Halliburton introduced its Integrated Computational Element (ICE CoreSM) fluid analysis service Oct. 1 at the Society of Petroleum Engineers Annual Technical Conference and Exhibition, the company said in a news release.

ICE Core technology works via light shining through downhole fluids and then through ICE Core sensors, the release said. Each sensor is programmed to recognize the chemical nature – or optical fingerprint – of a specific fluid component, such as methane, ethane, propane, aromatics, saturates or water. Measuring the intensity of light passing through any one sensor indicates the presence and proportion of a particular chemical component within the overall fluid.

The technology relies on the ruggedness and simplicity of photometric detection, not spectroscopy, Halliburton said in the release. As a result, ICE Core technology does not require a computer to perform calculations on an optical spectrum.
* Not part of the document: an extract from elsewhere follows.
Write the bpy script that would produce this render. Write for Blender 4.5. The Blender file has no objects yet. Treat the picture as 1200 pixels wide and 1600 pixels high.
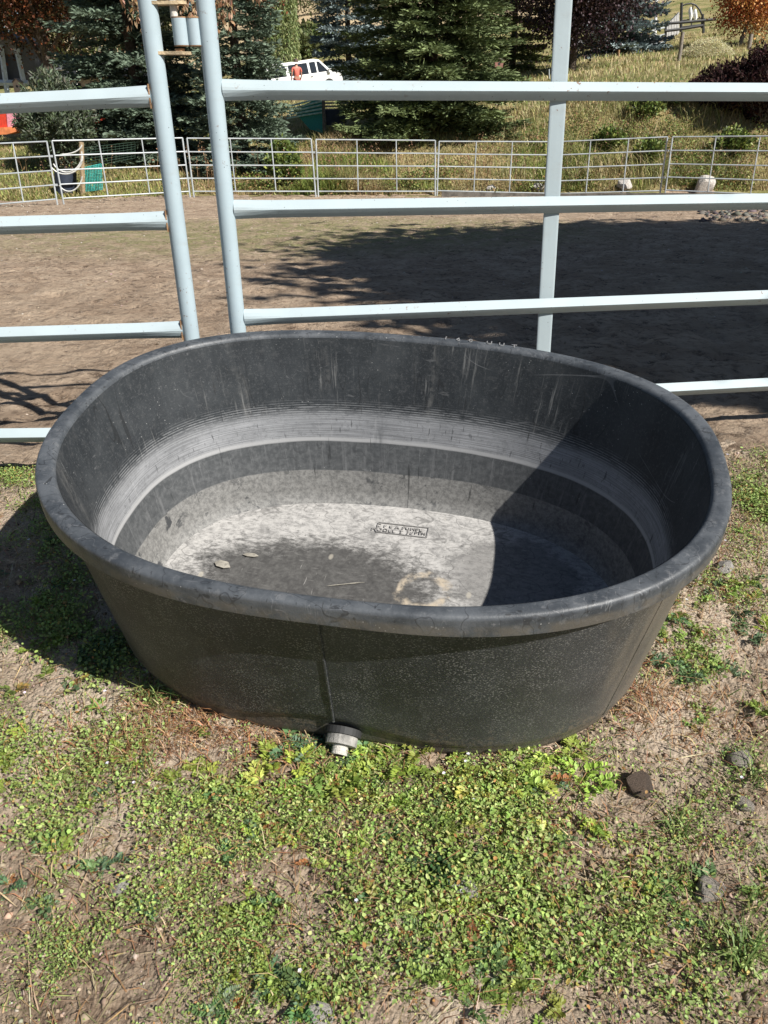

Each sensor is designed to respond specifically to the fingerprint of the selected analyte, using all of the useful information in the optical spectrum.

Halliburton said its new technology is well suited for downhole fluid analysis, including applications in deep water, exploration, sample validation, fluid analysis between samples, where flow assurance is an issue, when mapping water floods, when determining reservoir connectivity, when determining compositional grading of reservoir fluids, and to see if fluids are changing.